FC2 and general LDAP Support

Felipe Alfaro Solana felipe_alfaro at linuxmail.org
Thu Nov 27 08:21:21 UTC 2003


On Thu, 2003-11-27 at 00:16, Roland Käser wrote:

> Think of blade servers for web-application clusters. In a number of 50 
> to 100 servers. With the ldap system it might be possible to just 
> remotly install a new blade. It this installation starts for the first 
> time, it takes all the configuration settings out of an centralized 
> configuration store and works after that automaticly. If its need to 
> change the default start page of a webserver, the connection to the 
> database for the applications, etc. with that system it needs just to be 
> changed in the central config store and not on every single machine.
> 
> >While I am an LDAP advocate and agree that an admin tool for managing
> >users and groups in LDAP would be an appreciated addition (and maybe
> >managing printers and such there too), using it as the default would be
> >way overkill.  There are simply too many problems and it's not easy for
> >the less experienced to deal with.
> 
> It is not ment that with an LDAP Server all the users needs to know 
> about LDIF-files, schema files etc. The goal behind it should be that 
> the users doesn't needs to know all about that. They should can 
> administrate the system as it was bevore.

I didn't say I wasn't against LDAP ;-), but against a registry-like
repository like Windoze Registry. I even don't like GNOME's GConf.

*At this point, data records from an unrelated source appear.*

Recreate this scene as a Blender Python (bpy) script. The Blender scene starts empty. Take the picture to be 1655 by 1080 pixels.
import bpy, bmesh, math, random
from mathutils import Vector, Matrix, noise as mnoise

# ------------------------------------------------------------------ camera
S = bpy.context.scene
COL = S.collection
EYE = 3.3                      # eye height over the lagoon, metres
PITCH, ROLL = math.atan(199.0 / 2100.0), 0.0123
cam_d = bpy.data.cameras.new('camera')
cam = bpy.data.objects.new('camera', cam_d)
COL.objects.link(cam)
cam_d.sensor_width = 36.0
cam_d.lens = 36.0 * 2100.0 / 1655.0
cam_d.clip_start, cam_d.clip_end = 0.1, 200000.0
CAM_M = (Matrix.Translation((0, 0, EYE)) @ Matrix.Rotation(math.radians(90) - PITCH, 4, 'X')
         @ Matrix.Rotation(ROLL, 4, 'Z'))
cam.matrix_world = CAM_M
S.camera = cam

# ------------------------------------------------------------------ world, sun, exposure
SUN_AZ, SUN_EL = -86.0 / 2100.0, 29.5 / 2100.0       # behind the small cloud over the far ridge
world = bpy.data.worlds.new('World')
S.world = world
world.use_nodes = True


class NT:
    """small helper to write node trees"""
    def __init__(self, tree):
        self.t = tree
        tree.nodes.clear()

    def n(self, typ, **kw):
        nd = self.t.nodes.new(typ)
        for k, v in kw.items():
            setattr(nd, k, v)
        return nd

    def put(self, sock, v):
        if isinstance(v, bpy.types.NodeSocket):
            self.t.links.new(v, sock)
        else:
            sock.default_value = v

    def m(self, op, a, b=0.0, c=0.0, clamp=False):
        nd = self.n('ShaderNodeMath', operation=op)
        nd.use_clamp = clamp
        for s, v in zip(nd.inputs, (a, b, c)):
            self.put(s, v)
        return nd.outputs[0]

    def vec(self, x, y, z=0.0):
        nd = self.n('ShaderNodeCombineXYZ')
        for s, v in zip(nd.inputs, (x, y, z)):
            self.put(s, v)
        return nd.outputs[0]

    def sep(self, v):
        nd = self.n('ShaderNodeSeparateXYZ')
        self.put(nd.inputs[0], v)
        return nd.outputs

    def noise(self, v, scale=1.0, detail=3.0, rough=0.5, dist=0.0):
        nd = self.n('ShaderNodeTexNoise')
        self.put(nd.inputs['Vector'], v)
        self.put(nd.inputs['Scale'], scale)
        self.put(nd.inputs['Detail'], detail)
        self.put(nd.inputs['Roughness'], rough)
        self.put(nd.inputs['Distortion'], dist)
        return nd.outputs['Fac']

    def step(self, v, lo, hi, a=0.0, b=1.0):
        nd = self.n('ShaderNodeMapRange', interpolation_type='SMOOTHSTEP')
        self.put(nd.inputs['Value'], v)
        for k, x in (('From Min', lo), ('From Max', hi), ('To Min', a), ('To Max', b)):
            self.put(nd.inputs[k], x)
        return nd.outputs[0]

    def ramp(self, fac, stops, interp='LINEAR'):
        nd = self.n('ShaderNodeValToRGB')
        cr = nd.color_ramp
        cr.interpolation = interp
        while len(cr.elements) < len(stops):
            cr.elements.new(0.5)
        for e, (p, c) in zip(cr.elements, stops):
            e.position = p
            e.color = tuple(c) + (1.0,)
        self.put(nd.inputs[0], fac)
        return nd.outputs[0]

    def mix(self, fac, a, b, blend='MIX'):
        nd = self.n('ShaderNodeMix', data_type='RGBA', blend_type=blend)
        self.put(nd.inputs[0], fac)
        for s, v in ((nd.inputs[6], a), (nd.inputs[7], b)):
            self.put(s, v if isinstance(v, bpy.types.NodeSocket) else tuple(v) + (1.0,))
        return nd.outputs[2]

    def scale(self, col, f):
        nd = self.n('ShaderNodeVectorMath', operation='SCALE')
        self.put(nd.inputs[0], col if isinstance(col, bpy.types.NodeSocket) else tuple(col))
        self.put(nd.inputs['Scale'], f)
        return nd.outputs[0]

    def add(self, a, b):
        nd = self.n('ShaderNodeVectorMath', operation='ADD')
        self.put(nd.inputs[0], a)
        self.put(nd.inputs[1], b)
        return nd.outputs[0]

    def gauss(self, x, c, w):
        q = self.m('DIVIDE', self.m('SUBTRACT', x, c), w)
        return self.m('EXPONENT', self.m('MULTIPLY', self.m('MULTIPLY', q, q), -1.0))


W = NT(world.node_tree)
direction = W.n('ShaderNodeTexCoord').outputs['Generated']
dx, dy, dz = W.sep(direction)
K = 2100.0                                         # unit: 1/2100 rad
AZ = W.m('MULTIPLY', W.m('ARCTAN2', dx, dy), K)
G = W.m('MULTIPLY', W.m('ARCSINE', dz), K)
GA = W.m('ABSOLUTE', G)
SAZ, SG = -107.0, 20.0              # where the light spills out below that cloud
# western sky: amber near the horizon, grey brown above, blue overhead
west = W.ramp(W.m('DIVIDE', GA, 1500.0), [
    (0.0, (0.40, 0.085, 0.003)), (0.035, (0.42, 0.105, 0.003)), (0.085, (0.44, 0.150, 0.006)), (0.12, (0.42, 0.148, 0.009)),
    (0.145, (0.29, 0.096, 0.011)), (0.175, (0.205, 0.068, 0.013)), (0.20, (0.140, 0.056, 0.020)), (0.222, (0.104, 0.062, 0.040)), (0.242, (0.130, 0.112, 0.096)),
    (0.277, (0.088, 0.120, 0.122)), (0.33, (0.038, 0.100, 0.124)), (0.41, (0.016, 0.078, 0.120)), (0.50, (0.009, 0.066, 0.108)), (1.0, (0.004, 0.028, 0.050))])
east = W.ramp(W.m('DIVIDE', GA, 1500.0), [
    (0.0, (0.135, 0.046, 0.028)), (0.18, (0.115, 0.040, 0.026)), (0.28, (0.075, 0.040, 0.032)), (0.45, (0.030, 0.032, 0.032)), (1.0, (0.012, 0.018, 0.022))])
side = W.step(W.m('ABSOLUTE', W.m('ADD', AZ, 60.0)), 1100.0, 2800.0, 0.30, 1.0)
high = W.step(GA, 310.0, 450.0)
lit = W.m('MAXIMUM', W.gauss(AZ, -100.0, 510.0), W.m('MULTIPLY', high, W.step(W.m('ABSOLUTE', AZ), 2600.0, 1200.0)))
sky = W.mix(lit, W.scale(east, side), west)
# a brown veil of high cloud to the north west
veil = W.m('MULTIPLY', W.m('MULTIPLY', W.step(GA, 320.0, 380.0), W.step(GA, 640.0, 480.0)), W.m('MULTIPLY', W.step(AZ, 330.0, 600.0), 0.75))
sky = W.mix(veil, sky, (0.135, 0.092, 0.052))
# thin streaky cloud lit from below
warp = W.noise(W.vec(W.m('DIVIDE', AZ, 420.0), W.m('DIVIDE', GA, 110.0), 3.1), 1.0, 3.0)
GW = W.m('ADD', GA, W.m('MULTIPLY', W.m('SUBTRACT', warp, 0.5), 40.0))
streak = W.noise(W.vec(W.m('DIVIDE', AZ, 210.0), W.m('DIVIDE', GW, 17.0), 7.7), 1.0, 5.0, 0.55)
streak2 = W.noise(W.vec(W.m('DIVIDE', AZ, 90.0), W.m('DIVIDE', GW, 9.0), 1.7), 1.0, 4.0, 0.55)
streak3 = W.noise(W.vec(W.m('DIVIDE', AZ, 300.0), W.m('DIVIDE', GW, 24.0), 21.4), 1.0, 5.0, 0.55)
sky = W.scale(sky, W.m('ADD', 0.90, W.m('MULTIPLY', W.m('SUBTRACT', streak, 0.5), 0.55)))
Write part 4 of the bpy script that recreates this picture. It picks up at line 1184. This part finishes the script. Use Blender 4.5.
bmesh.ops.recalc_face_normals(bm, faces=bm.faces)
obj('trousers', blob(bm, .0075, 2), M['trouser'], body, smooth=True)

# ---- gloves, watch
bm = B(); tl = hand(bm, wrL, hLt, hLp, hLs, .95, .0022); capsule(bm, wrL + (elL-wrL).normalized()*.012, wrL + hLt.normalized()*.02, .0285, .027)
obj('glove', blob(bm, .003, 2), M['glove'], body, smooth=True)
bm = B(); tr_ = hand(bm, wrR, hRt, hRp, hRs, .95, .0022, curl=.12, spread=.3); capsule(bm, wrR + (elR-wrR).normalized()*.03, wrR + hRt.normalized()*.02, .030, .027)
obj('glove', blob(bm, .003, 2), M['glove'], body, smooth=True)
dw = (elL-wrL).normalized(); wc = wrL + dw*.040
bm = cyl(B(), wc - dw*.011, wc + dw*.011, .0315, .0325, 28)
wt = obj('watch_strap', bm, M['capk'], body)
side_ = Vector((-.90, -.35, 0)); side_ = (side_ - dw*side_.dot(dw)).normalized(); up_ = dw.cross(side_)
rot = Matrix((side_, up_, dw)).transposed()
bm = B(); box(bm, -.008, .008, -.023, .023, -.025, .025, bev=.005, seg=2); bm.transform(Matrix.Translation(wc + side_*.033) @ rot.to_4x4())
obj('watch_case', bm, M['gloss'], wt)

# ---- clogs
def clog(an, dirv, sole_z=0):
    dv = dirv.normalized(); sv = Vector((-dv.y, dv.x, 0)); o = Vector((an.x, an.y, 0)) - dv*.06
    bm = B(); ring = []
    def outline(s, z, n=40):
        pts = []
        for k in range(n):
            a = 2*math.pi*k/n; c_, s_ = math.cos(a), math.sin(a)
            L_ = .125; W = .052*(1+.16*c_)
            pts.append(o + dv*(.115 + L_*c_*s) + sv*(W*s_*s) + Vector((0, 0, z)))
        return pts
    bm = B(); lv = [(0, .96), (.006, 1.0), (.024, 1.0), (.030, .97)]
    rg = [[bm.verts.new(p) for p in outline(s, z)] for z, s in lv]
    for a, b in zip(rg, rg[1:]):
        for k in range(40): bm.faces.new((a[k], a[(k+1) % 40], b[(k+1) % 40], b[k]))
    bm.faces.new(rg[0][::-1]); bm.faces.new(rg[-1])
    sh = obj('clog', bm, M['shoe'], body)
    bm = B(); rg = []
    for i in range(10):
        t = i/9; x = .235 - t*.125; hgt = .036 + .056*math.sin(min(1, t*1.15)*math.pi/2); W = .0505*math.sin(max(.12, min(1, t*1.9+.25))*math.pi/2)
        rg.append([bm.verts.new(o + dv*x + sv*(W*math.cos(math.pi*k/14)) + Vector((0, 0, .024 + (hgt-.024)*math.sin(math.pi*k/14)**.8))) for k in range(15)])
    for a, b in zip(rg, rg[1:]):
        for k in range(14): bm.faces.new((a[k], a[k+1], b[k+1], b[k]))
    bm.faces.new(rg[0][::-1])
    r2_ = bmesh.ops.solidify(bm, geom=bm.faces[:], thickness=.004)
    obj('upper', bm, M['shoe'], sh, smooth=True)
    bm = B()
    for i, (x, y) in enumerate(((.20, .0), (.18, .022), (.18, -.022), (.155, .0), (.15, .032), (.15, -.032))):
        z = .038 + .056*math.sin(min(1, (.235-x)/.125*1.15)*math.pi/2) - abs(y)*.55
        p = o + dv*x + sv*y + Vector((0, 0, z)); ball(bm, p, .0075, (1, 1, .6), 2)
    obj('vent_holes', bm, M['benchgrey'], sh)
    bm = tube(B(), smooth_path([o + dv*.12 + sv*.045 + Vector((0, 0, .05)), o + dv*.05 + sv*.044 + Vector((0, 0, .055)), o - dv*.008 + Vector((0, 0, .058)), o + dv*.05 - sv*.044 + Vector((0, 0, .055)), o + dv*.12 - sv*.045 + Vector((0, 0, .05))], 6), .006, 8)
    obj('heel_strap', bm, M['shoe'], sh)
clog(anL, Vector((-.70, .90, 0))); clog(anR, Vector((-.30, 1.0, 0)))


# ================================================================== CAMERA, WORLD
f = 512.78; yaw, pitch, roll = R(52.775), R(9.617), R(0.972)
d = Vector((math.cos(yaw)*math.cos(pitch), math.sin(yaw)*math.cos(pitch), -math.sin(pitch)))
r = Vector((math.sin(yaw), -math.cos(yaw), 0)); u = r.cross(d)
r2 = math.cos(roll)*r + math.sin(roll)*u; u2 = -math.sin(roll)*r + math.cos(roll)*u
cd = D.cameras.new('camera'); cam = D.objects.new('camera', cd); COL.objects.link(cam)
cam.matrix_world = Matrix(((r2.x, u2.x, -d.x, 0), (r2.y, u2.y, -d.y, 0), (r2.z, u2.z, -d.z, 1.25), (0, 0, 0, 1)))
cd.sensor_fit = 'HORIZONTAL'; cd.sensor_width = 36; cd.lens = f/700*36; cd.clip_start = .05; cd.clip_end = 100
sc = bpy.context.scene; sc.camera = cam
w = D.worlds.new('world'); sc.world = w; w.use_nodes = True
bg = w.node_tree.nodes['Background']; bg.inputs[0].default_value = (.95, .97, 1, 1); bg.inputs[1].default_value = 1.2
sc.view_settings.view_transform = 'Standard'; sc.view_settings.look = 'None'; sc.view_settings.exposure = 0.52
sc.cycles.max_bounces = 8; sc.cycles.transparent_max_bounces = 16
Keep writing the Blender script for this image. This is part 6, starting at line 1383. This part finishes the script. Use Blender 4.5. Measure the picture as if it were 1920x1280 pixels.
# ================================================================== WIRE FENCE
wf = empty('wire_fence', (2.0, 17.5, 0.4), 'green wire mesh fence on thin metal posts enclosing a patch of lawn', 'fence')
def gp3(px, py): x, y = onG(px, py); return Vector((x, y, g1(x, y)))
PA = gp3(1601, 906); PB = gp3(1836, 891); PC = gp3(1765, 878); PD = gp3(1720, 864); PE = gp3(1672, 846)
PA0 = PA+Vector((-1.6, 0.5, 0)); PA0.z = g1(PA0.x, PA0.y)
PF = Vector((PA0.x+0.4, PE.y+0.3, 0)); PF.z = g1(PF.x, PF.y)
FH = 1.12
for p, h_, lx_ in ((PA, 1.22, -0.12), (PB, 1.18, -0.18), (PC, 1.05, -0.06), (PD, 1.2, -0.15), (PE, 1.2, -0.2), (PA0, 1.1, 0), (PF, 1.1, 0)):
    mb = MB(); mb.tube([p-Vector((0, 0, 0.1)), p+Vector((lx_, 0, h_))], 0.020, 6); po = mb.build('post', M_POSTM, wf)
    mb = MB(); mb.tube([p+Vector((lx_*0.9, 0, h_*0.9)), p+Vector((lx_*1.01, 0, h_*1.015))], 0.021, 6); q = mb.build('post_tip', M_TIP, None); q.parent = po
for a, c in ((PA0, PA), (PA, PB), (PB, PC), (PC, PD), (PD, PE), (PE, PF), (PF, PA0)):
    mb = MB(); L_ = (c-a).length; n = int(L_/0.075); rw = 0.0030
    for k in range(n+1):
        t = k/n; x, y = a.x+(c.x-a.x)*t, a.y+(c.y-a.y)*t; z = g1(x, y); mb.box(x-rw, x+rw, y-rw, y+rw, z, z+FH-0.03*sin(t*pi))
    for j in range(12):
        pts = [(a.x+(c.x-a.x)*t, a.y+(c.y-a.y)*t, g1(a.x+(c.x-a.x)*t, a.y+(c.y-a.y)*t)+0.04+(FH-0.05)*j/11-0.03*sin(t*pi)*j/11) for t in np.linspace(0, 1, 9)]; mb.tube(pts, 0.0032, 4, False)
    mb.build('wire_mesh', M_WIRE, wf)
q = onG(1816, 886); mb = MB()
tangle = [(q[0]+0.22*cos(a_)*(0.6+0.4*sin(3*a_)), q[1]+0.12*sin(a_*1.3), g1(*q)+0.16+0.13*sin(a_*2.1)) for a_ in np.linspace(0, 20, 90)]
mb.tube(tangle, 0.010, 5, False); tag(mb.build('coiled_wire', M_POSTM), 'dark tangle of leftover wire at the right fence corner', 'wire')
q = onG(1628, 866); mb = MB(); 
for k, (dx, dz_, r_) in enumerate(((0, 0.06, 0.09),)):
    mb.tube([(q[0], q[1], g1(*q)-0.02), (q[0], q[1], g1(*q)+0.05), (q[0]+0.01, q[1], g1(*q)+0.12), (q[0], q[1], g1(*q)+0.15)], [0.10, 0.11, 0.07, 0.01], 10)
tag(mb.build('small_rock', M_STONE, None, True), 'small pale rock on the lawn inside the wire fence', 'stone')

While I worked at Sun, I worked heavily with Sun ONE products. Nearly
all of them store their configuration on a centralized LDAP server. But
as someone said, having LDAP used by default is overkill.We must work
towards this goal: all applications should support LDAP, but also should
support local files and use them by default. For some scenarios, LDAP is
not suitable, like for example, appliances or servers running on the
DMZ. I think that deploying an LDAP server on the DMZ is overkill.